“My idea of love comes from a childhood glimpse of pornography” – Richey James Edwards
I’ve been brewing up many of these Sunday’s Inspiration posts but these days I’m a bit more strict on myself so I haven’t cooked them. Like an established artist I delete some and I only pick the ones I feel are right. It’s like the track you never heard on that Oasis album (think Stay Young or Bonehead’s Bank Holiday). 4 or 5 have fallen by the way side, but this one has been revitalised when I backpacked through Lithuania 2 months ago so I’m posting it today.
The message for today is that from every end, a new beginning starts. Obvious, maybe. Obtrusive and convincing. It’s almost 6 years since I backpacked in Taiwan. I owe a lot to Taiwan. It made me a proper backpacker and I know it, and you know it. Remember the days before Taiwan?? I was blowing money on extravagant hotels in Venice for the girl who never wanted me. I was buying the dearest beer on the menu in Slovenia and I paid for a limousine to take me skydiving (OK so I budget backpacked the hell out of New Zealand in 2007 too…). But Taiwan was a new start, something I touched on before.
“It’s never to late to make a brand new start” – Paul Weller
It never is, but when does an end end and a start start? When does a start end and an end start? What’s the defining moment? The truth is, you know it when it happens. I closed the door on my career on car ferries in September 2009 in order to find some relaxation and charm in Taiwan, with the probability that I would end up in an Irish Pub in Australia serving Guinness. It wasn’t just a pipe dream. I made it happen. But in between, something ended and in the end, something began.

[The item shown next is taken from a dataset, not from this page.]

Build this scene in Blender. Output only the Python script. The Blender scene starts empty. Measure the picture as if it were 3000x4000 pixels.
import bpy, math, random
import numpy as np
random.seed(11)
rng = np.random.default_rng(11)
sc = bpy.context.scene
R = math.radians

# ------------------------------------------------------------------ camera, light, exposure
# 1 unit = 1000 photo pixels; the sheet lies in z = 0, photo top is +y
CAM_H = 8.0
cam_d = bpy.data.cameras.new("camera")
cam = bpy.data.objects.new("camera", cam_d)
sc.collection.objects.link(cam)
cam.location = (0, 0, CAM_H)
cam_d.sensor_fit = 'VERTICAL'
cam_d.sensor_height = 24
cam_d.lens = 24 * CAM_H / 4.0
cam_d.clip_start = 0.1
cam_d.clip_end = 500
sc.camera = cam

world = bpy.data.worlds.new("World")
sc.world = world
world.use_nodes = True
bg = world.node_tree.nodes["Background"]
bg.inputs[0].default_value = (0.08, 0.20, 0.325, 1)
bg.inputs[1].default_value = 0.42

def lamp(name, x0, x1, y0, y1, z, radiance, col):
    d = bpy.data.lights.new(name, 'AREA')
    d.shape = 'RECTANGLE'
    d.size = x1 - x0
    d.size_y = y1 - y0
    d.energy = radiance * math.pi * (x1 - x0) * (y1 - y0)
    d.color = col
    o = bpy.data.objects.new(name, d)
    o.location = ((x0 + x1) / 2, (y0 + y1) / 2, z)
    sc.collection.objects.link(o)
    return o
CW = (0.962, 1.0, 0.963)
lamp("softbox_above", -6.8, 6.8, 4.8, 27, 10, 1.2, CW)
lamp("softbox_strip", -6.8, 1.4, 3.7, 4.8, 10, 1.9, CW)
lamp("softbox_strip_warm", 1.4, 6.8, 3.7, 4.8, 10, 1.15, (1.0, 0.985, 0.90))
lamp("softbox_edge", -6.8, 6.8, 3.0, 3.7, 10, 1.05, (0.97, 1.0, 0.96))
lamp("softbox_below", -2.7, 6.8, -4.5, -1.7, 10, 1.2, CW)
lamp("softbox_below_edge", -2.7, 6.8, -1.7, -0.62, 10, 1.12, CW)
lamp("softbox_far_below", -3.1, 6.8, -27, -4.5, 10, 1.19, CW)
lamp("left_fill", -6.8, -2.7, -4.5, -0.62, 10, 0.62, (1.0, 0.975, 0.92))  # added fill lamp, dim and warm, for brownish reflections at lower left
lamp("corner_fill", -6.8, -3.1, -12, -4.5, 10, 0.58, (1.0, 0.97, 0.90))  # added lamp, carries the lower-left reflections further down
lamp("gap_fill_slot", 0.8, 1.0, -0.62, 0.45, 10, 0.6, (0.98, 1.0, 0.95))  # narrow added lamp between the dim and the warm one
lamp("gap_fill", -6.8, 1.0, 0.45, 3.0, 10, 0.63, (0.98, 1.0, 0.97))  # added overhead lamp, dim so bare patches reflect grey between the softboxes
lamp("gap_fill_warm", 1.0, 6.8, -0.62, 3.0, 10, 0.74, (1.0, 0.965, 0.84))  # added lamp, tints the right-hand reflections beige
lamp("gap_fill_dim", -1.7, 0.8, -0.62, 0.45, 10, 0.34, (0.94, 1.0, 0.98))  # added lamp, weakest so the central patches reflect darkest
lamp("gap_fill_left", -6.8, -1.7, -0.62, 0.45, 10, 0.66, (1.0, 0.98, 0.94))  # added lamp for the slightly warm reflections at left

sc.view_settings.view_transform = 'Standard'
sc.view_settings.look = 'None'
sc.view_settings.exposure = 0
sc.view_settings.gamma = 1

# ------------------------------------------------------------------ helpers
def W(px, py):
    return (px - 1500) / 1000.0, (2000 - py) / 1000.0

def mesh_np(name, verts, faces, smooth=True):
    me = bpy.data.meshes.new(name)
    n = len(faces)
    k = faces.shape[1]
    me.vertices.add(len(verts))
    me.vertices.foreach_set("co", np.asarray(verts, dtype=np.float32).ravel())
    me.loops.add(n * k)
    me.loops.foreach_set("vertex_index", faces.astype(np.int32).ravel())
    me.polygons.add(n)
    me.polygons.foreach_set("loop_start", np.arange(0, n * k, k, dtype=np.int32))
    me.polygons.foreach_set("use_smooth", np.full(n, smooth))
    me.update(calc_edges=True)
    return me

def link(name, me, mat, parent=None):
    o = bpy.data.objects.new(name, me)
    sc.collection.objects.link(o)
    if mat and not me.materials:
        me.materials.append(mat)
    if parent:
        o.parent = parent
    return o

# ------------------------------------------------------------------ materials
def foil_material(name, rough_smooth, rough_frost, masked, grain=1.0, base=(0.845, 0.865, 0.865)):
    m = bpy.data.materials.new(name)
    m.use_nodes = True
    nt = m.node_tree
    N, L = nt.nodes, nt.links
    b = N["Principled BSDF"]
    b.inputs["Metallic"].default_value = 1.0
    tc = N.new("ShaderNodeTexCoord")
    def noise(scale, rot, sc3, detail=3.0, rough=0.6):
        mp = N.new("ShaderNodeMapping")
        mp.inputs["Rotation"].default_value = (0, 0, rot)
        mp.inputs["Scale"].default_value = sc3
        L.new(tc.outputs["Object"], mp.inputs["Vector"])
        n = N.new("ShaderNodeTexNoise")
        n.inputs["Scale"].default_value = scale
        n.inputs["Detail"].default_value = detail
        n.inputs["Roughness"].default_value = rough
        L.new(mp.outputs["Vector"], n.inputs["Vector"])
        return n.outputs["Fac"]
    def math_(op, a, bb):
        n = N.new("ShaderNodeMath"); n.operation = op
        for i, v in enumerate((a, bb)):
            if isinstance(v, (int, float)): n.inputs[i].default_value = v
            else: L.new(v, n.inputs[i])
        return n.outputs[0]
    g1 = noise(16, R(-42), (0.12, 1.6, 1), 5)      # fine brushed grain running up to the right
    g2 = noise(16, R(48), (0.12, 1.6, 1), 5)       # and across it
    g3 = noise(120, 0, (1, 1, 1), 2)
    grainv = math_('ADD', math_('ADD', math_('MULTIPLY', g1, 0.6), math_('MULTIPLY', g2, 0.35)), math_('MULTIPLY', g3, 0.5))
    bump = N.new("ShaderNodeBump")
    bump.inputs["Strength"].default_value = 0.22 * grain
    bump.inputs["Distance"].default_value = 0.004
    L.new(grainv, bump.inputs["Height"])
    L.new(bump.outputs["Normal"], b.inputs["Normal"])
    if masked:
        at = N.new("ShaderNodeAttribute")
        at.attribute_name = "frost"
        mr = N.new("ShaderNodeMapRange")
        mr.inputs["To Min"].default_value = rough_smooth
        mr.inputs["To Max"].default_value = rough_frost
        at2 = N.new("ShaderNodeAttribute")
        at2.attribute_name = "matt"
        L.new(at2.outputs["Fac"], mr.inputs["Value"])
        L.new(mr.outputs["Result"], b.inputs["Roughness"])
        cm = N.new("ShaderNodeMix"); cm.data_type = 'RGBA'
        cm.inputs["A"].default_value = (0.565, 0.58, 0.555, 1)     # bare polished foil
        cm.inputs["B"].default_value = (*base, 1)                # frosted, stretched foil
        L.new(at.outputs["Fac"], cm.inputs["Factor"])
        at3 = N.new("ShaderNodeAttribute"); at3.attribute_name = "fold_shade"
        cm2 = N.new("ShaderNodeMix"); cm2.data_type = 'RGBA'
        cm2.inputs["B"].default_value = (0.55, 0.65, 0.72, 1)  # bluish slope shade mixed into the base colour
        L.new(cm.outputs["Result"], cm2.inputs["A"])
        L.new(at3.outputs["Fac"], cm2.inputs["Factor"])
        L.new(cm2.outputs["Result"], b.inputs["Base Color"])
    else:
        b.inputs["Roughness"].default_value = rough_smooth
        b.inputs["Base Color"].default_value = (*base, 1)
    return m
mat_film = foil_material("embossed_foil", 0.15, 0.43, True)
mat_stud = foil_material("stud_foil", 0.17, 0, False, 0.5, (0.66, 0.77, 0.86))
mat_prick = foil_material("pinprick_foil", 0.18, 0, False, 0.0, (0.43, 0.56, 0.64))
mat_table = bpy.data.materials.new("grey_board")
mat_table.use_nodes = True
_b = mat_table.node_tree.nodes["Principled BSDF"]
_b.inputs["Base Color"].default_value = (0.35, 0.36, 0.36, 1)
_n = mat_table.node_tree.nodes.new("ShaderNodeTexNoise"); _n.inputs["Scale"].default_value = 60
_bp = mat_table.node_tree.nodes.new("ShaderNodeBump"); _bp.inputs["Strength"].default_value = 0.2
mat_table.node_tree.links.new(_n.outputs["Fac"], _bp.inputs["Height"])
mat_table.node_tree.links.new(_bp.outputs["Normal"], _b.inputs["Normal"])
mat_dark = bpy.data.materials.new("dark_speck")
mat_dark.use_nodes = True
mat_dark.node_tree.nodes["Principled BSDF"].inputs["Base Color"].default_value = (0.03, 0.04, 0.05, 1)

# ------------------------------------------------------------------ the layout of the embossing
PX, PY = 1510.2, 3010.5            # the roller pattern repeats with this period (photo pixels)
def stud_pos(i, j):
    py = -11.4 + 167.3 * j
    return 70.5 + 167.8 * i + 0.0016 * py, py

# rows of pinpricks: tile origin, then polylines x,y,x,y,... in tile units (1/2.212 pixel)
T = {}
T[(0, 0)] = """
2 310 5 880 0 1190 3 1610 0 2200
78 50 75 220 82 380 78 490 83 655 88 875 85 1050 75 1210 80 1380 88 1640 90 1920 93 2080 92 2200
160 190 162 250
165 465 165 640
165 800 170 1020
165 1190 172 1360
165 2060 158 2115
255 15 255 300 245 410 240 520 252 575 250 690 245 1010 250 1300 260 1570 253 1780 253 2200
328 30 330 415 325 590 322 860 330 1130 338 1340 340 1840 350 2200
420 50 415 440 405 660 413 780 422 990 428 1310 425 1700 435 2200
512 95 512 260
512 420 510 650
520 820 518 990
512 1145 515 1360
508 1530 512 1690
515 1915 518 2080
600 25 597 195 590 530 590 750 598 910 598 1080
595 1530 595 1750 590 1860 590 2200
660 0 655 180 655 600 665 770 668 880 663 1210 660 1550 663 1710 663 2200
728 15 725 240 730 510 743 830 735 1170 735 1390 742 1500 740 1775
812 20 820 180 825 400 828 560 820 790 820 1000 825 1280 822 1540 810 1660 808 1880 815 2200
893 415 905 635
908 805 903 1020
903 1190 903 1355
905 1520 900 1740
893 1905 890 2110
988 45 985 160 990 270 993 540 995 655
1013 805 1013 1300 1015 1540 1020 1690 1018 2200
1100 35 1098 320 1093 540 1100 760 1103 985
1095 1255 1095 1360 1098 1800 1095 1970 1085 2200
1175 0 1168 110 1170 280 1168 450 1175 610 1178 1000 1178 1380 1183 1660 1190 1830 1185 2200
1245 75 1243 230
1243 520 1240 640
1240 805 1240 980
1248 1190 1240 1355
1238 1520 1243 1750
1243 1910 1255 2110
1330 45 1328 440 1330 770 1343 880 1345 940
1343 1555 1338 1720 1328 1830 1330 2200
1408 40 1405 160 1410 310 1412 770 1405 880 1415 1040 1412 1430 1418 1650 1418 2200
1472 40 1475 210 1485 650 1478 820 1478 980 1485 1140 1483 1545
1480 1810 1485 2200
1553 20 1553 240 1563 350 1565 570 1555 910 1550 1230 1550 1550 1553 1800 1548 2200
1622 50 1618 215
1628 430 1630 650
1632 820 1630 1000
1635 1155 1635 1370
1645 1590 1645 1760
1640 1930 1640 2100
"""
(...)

“Every beginning comes from some other beginning’s end” – Semisonic
As I listened to my English friends James and Sam singing the words of “Total Eclipse of the Heart” by Bonnie Tyler in Heroes bar (once the Slug and Lettuce) in Bournemouth in 2009 on my farewell night in Europe, I shed the biggest tear. It was an end. The boys made me cry. That’s lads for you.
“Turn around, every now and then I get a little bit lonely”
(sure thing, no shit Holmesy)
Taiwan was the game changer. It was an un-used sub. Yeah I’d been to China two years earlier as a naive backpacker. But in Taiwan my pulse pumped, my heart beat and every day was an adventure. Ask my best mate Millwall Neil – he’d never seen me so buzzing. The Bournemouth dream had ended. The door closed on Europe and the new beginning was Taiwan. Life had changed and there was no going back. I had no fear.
“It’s the eye of the tiger, it’s the cream of the fight” – Rocky
I wasn’t scared of anything any more. Guess what? I did all sorts of crazy sh*t. I started to make a list of things to write about in the book of mine and it’s mostly crazy stuff. It won’t be tips on backpacking for sure. Like I got my dick sucked in Taiwan in the upstairs of a local bar in the city of Kaohsiung. Just because a girl said to me “Way Goran i suck your dick” (and she bought me a drink too). After that, I headed to the southern most tip of the island for inspiration and I got it. Millwall Neil and loads of Taiwanese people had me out partying by night, eating ridiculous food by day like duck face and sweating floods all afternoon. It was crazy and life was good again. The end was over. It was a new beginning. Europe was over. Asia had arrived. I drank a bottle of wine as I watched the solemn sun sink on the southern tip of Taiwan and bang.
When I landed in Malaysia on route to Australia, I was a changed man. I set my sights on bigger things. I was done with the past and it was time to aim high.
“Aim high, no pale imitation” – Neil Finn
So if you’re at a crossroads while reading this, you might be near the end of a beginning, and if you are there should be a new start. Close the door on your horrors of yesterday and live a little. It ain’t a bad old world.